◆ **WHAT IS NEEDED**
Write out, precisely and in full, each line of the material.
☆ ☆ ☆ ☆ ☆
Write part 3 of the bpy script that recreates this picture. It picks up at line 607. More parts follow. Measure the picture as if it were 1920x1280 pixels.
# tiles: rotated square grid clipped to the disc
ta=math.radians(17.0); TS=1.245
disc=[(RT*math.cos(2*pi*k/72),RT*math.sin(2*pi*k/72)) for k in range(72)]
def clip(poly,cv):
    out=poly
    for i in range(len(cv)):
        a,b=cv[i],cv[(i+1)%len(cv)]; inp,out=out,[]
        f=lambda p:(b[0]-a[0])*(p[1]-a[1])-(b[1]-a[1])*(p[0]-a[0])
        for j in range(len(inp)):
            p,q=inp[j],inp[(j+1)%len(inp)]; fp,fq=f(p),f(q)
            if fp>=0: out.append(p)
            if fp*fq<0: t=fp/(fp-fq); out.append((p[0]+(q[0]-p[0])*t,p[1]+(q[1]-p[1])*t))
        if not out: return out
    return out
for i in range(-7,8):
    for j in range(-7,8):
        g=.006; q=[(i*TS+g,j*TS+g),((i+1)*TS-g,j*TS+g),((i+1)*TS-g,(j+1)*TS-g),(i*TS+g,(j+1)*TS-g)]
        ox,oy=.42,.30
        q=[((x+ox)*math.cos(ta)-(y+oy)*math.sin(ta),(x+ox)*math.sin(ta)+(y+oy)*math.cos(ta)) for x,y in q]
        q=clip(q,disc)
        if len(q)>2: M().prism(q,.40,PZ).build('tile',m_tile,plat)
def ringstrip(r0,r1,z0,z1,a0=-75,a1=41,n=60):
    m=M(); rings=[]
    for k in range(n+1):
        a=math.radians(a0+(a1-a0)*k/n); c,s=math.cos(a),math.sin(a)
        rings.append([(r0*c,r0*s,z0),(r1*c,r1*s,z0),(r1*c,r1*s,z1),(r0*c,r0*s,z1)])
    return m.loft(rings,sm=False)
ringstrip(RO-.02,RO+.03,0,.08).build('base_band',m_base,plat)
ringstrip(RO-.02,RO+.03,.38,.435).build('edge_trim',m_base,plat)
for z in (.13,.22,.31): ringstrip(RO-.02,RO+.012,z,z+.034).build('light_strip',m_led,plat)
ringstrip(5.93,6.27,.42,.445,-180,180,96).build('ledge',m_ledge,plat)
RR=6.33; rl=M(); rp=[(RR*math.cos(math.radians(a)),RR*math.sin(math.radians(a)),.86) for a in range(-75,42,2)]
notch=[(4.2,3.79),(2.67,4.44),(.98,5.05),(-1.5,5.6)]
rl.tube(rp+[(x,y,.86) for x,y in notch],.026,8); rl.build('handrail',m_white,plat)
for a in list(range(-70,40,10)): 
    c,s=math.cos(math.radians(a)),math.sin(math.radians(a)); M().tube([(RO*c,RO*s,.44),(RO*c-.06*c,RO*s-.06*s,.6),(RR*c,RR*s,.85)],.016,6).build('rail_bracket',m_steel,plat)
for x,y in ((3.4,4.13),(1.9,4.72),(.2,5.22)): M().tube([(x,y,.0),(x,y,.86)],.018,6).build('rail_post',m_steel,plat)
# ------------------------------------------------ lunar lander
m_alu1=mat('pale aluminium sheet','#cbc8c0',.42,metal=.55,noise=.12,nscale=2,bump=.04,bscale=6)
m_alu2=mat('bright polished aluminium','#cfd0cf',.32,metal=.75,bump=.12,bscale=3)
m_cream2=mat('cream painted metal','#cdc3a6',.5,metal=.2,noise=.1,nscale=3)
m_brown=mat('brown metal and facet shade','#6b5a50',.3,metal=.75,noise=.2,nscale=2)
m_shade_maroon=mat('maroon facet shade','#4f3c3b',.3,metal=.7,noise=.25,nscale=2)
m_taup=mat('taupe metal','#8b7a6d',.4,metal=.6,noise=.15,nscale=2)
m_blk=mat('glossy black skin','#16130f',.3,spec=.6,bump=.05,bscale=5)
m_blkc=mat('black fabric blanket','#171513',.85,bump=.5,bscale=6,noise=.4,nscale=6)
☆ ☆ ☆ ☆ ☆
◆ **FULL SOLUTION**
Write part 3 of the bpy script that recreates this picture. It picks up at line 607. More parts follow. Measure the picture as if it were 1920x1280 pixels.
# tiles: rotated square grid clipped to the disc
ta=math.radians(17.0); TS=1.245
disc=[(RT*math.cos(2*pi*k/72),RT*math.sin(2*pi*k/72)) for k in range(72)]
def clip(poly,cv):
    out=poly
    for i in range(len(cv)):
        a,b=cv[i],cv[(i+1)%len(cv)]; inp,out=out,[]
        f=lambda p:(b[0]-a[0])*(p[1]-a[1])-(b[1]-a[1])*(p[0]-a[0])
        for j in range(len(inp)):
            p,q=inp[j],inp[(j+1)%len(inp)]; fp,fq=f(p),f(q)
            if fp>=0: out.append(p)
            if fp*fq<0: t=fp/(fp-fq); out.append((p[0]+(q[0]-p[0])*t,p[1]+(q[1]-p[1])*t))
        if not out: return out
    return out
for i in range(-7,8):
    for j in range(-7,8):
        g=.006; q=[(i*TS+g,j*TS+g),((i+1)*TS-g,j*TS+g),((i+1)*TS-g,(j+1)*TS-g),(i*TS+g,(j+1)*TS-g)]
        ox,oy=.42,.30
        q=[((x+ox)*math.cos(ta)-(y+oy)*math.sin(ta),(x+ox)*math.sin(ta)+(y+oy)*math.cos(ta)) for x,y in q]
        q=clip(q,disc)
        if len(q)>2: M().prism(q,.40,PZ).build('tile',m_tile,plat)
def ringstrip(r0,r1,z0,z1,a0=-75,a1=41,n=60):
    m=M(); rings=[]
    for k in range(n+1):
        a=math.radians(a0+(a1-a0)*k/n); c,s=math.cos(a),math.sin(a)
        rings.append([(r0*c,r0*s,z0),(r1*c,r1*s,z0),(r1*c,r1*s,z1),(r0*c,r0*s,z1)])
    return m.loft(rings,sm=False)
ringstrip(RO-.02,RO+.03,0,.08).build('base_band',m_base,plat)
ringstrip(RO-.02,RO+.03,.38,.435).build('edge_trim',m_base,plat)
for z in (.13,.22,.31): ringstrip(RO-.02,RO+.012,z,z+.034).build('light_strip',m_led,plat)
ringstrip(5.93,6.27,.42,.445,-180,180,96).build('ledge',m_ledge,plat)
RR=6.33; rl=M(); rp=[(RR*math.cos(math.radians(a)),RR*math.sin(math.radians(a)),.86) for a in range(-75,42,2)]
notch=[(4.2,3.79),(2.67,4.44),(.98,5.05),(-1.5,5.6)]
rl.tube(rp+[(x,y,.86) for x,y in notch],.026,8); rl.build('handrail',m_white,plat)
for a in list(range(-70,40,10)): 
    c,s=math.cos(math.radians(a)),math.sin(math.radians(a)); M().tube([(RO*c,RO*s,.44),(RO*c-.06*c,RO*s-.06*s,.6),(RR*c,RR*s,.85)],.016,6).build('rail_bracket',m_steel,plat)
for x,y in ((3.4,4.13),(1.9,4.72),(.2,5.22)): M().tube([(x,y,.0),(x,y,.86)],.018,6).build('rail_post',m_steel,plat)
# ------------------------------------------------ lunar lander
m_alu1=mat('pale aluminium sheet','#cbc8c0',.42,metal=.55,noise=.12,nscale=2,bump=.04,bscale=6)
m_alu2=mat('bright polished aluminium','#cfd0cf',.32,metal=.75,bump=.12,bscale=3)
m_cream2=mat('cream painted metal','#cdc3a6',.5,metal=.2,noise=.1,nscale=3)
m_brown=mat('brown metal and facet shade','#6b5a50',.3,metal=.75,noise=.2,nscale=2)
m_shade_maroon=mat('maroon facet shade','#4f3c3b',.3,metal=.7,noise=.25,nscale=2)
m_taup=mat('taupe metal','#8b7a6d',.4,metal=.6,noise=.15,nscale=2)
m_blk=mat('glossy black skin','#16130f',.3,spec=.6,bump=.05,bscale=5)
m_blkc=mat('black fabric blanket','#171513',.85,bump=.5,bscale=6,noise=.4,nscale=6)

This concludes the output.